Belleza y vacío
Guillermo del Toro revisita un clásico de la década de 1940 y lo convierte en un desfile de celebridades, entre el “noir” y los filtros de Instagram.
El callejón de las almas perdidas es una remake de un filme homónimo de 1947 que está basado, a su vez, en una novela del año anterior.
Como en aquella, la primera mitad de El callejón de las almas perdidas se desarrolla en el contexto de la subcultura itinerante de los feriantes, en un circo de hombres monstruosos y mujeres deslumbrantes, al final de la Gran Depresión.
La historia comienza en 1939, cuando las heridas de la Segunda Guerra Mundial todavía supuran. El personaje de Bradley Cooper llega a un circo en busca de trabajo y, tras conseguirlo, aprende trucos que lo convertirán en un talentoso estafador.
Aquel filme de 1947 dirigido por Edmund Goulding tenía las marcas de la posguerra: la urgencia de exponer la miseria humana y la avaricia; de mostrar a los freaks y a los geeks que nunca tendrían acceso al sueño americano; de contar la historia de los estafadores de las almas, de los mentalistas y espiritistas, esos que lucran con los fantasmas de los demás cuando la muerte y la miseria invaden las pantallas de la realidad. Todo eso lo hacía a través del cine negro, es decir, usando el género a su favor.
Pero nada de esto está en esta remake.
Si en La dama del agua Guillermo del Toro presentaba una tensión entre lo clásico y lo contemporáneo al volver a las historias de monstruos y de la Guerra Fría, con esta película parece haber llegado al lugar que merodea desde siempre: el pasado.
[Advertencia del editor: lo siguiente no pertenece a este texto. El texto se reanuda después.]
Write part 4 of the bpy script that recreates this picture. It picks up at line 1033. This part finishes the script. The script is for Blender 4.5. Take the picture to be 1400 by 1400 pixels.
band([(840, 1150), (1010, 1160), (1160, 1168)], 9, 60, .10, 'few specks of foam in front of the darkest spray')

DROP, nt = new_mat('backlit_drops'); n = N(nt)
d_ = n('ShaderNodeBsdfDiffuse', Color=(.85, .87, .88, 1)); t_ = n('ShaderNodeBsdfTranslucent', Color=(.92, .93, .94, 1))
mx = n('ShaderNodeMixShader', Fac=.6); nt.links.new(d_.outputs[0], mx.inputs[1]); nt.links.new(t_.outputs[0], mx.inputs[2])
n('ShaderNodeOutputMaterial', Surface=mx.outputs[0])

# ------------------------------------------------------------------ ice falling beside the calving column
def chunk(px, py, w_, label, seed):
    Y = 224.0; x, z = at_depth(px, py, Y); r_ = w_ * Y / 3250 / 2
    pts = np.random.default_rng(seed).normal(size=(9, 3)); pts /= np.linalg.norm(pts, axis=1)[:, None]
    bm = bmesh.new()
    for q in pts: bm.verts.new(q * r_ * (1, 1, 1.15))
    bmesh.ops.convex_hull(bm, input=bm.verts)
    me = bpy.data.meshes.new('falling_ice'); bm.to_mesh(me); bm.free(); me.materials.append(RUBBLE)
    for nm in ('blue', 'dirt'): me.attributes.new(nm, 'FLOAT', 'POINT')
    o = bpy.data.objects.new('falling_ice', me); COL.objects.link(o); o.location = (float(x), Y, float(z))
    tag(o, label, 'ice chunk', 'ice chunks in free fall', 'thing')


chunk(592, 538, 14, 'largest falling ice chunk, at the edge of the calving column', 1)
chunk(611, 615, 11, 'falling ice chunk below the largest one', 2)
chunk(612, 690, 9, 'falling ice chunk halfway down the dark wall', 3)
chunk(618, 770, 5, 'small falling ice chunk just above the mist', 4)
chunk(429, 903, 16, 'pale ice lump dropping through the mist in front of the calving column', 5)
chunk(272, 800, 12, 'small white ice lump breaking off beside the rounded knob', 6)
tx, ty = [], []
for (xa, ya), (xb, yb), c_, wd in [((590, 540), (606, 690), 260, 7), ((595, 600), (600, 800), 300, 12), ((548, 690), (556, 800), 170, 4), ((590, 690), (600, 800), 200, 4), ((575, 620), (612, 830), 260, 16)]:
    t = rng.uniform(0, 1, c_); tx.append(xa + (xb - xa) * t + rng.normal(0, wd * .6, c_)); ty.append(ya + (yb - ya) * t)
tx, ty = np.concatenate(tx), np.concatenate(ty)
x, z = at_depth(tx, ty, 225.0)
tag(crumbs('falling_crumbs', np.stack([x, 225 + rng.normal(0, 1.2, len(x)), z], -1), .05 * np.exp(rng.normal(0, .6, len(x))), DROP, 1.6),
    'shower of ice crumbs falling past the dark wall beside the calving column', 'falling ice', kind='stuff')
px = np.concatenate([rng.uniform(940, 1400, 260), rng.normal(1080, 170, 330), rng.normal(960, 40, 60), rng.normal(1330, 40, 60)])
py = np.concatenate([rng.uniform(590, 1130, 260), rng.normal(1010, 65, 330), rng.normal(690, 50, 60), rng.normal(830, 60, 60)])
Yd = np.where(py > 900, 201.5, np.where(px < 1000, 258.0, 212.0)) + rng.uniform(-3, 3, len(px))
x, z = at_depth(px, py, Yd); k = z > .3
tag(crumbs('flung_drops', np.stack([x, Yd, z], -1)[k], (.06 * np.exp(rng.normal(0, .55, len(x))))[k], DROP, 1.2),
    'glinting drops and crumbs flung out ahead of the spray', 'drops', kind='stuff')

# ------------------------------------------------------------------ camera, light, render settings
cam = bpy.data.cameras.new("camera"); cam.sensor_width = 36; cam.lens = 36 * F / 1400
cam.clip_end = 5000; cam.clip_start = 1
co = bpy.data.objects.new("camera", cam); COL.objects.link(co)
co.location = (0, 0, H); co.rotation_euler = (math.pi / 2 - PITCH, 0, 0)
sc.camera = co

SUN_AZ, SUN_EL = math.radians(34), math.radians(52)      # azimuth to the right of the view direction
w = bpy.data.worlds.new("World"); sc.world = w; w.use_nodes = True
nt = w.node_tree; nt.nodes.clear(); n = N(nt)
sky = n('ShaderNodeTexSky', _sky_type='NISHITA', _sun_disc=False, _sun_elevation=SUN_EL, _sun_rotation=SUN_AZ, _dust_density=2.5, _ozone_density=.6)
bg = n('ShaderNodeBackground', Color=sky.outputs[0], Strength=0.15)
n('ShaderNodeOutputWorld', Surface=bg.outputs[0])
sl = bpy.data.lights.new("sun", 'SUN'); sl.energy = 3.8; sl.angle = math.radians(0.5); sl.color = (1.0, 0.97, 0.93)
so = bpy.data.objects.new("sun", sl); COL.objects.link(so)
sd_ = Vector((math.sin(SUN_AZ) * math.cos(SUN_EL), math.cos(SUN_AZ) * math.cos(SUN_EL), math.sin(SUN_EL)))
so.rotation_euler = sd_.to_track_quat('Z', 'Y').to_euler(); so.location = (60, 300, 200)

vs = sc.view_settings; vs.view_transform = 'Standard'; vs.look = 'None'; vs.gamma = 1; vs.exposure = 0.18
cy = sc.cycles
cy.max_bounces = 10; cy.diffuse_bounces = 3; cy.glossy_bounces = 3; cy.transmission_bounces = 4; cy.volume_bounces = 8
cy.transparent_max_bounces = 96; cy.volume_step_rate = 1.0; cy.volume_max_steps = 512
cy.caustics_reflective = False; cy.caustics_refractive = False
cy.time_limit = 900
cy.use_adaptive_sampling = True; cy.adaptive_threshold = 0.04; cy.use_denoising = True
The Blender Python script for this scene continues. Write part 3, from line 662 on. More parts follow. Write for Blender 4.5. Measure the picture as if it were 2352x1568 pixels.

Pero este pasado es vintage, es imagen pura, es bello y vacío. Un circo de la ostentación y de la imagen bella.
De todas maneras, hay algo muy noble en el cine del director mejicano que se hace presente al escucharlo hablar de sus películas. Sus búsquedas, su disfrute y su genuino amor por el cine. Lamentablemente poco de eso está en este filme que, seguramente, arrasará en los Oscar.